The Story of Wenamun is an Egyptian travelogue from the turn of the first millennium BCE that is enlivened by visits to exotic ports of call, piracy, intrigue, and attempted murder. It is also an underappreciated example of the intercultural exchange of theological ideas in the early Iron Age.
In Wenamun’s Prophetic Mission, Christopher B. Hays identifies striking similarities between theological rhetoric in the ancient Egyptian story of Wenamun and that of the Hebrew prophets. Hays challenges scholars of the ancient Mediterranean to reimagine the cultural milieu that gave rise to Iron Age Yahwism and ultimately to “biblical monotheism,” arguing that the Hebrew Bible’s theocratic and monotheizing rhetoric owes more to the influence of Egypt than is often recognized. Along the way, Hays makes Wenamun accessible to biblical scholars and non-Egyptologists with the clarity of presentation that his acclaimed sourcebook, Hidden Riches, brought to other ancient Near Eastern texts.
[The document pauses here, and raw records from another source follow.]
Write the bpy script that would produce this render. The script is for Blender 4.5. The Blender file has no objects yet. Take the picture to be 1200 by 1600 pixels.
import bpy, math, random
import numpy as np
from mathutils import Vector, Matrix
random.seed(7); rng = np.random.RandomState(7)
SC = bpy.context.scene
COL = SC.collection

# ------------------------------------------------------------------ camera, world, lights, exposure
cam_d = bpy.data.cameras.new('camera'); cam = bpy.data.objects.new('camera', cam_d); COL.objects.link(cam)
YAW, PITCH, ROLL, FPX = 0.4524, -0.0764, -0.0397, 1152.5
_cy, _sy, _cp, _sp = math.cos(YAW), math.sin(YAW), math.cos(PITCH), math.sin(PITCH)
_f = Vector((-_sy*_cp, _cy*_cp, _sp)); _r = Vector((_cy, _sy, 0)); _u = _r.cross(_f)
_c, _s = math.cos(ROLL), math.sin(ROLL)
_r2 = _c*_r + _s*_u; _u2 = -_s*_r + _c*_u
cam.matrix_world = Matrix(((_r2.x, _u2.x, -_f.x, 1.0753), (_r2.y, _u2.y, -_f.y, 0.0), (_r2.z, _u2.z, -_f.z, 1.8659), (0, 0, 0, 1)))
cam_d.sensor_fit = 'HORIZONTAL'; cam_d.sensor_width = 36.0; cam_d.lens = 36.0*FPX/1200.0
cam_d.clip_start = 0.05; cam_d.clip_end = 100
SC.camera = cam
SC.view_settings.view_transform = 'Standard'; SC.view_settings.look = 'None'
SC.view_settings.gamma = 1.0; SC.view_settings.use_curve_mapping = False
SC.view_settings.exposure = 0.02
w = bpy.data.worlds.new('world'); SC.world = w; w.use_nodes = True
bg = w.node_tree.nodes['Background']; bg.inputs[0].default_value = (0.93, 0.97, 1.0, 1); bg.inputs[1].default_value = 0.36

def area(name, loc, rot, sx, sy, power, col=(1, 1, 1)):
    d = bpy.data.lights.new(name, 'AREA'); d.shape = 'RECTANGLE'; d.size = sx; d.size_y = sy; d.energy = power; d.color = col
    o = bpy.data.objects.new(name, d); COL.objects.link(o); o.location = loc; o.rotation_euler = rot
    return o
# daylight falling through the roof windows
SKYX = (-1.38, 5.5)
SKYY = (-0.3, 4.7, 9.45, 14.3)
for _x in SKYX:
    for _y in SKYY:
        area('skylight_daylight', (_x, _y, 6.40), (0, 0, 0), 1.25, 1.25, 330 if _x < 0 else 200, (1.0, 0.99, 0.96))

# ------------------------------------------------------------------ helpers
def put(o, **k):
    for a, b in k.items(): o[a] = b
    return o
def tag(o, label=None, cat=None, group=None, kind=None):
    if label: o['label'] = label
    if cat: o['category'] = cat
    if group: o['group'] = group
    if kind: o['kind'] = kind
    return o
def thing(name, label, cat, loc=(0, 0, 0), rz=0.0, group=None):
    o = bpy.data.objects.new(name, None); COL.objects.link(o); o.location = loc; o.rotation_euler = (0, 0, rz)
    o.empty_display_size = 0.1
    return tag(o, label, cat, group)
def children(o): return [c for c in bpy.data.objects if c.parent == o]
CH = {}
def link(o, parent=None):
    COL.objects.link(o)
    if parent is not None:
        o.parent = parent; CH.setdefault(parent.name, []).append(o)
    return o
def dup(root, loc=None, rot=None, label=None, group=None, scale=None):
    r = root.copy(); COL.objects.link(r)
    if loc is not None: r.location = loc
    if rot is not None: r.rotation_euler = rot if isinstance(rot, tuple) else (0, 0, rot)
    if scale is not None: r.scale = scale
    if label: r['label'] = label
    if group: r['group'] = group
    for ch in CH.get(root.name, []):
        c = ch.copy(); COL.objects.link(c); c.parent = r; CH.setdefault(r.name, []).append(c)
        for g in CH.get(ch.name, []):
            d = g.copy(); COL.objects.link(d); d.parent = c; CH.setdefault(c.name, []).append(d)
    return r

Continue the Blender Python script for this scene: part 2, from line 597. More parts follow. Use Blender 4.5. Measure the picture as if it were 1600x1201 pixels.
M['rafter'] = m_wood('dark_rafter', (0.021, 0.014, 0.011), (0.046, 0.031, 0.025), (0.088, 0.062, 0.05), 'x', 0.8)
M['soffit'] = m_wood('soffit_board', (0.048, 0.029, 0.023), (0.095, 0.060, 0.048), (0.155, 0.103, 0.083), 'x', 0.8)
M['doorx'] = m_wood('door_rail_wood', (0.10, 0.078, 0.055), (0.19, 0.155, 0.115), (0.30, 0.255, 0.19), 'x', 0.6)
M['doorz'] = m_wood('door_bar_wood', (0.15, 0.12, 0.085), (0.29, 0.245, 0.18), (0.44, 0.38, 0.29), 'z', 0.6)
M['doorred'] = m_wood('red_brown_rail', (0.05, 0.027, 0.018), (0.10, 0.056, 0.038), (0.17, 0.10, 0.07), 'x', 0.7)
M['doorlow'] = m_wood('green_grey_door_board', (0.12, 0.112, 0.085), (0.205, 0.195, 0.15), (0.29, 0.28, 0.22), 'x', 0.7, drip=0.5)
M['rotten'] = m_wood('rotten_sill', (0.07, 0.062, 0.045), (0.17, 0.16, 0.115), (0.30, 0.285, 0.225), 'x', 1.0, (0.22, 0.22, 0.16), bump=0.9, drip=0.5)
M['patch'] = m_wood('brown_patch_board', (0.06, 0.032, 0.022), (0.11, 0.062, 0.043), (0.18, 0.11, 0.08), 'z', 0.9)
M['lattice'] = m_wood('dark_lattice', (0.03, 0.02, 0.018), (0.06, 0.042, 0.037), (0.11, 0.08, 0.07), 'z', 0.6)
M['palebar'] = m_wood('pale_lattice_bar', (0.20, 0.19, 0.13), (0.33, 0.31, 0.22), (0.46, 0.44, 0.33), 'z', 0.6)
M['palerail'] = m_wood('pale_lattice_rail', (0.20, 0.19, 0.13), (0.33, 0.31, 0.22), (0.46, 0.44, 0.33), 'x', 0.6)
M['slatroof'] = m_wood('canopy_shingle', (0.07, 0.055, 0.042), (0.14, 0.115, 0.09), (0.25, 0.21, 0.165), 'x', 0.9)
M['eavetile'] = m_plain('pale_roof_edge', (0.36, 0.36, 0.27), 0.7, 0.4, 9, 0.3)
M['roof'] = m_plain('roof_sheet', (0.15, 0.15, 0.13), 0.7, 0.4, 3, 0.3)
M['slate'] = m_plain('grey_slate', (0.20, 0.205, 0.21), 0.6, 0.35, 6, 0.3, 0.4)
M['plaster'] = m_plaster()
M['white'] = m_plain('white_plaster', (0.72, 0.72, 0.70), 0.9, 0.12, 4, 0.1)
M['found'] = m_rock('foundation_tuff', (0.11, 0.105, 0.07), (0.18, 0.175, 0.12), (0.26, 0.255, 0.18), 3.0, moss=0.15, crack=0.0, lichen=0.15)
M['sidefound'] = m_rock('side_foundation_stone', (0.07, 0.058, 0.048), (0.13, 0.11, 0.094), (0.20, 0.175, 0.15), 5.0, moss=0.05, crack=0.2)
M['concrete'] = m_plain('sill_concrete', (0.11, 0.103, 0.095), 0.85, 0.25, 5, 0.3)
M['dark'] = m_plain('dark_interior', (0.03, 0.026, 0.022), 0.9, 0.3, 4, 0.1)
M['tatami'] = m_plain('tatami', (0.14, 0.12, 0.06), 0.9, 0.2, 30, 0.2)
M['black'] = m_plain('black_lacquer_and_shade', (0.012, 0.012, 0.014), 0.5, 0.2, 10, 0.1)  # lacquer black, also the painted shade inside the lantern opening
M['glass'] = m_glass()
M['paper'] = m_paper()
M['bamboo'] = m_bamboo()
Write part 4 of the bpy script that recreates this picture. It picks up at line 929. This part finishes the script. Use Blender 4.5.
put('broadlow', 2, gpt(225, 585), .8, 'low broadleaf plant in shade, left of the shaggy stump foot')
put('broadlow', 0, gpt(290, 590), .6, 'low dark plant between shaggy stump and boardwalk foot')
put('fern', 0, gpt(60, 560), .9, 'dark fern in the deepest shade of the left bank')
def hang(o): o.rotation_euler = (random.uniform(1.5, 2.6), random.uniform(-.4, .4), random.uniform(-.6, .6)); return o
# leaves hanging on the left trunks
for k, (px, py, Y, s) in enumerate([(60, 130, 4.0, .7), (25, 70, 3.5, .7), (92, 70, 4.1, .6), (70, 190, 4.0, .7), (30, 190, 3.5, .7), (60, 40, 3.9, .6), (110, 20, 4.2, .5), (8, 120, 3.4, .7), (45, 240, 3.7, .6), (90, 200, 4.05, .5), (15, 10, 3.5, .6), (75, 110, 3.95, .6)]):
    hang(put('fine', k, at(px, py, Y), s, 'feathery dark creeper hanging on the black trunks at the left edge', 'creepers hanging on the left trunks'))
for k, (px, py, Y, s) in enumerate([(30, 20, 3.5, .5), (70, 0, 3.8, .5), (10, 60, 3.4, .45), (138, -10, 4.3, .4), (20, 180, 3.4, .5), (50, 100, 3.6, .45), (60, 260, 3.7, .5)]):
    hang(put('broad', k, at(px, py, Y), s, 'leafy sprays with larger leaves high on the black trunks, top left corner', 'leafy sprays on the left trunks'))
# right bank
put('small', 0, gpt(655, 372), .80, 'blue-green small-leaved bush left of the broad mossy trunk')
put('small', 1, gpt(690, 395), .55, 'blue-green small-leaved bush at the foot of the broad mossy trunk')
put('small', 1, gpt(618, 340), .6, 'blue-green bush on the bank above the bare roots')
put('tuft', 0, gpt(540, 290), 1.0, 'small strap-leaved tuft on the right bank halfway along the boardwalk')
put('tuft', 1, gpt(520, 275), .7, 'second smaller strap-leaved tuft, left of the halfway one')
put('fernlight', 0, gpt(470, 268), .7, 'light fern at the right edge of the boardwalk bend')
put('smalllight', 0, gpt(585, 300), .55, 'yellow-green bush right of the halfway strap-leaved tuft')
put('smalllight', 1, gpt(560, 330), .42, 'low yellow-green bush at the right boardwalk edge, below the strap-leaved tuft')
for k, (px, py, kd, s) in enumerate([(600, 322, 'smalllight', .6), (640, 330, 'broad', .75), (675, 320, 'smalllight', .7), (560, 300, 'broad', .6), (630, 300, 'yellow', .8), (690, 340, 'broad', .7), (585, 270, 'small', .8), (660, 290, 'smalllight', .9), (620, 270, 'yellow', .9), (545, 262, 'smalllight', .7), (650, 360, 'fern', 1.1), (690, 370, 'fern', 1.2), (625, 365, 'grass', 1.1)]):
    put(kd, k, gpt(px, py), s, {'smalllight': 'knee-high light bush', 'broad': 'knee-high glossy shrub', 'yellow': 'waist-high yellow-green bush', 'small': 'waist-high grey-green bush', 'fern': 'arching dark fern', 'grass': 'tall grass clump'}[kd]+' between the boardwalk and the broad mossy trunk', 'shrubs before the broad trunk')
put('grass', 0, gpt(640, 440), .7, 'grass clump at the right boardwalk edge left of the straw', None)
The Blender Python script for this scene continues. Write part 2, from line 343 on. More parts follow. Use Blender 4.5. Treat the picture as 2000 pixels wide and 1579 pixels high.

This volume includes a thorough survey of past scholarship on Wenamun as well as an introduction to the historical situation of Egypt, the Levant, and the Mediterranean at the beginning of the first millennium BCE.
This provocative new study makes an important contribution to academic discourse on ancient Near Eastern prophecy and will appeal to scholars of the Hebrew Bible and the ancient Mediterranean.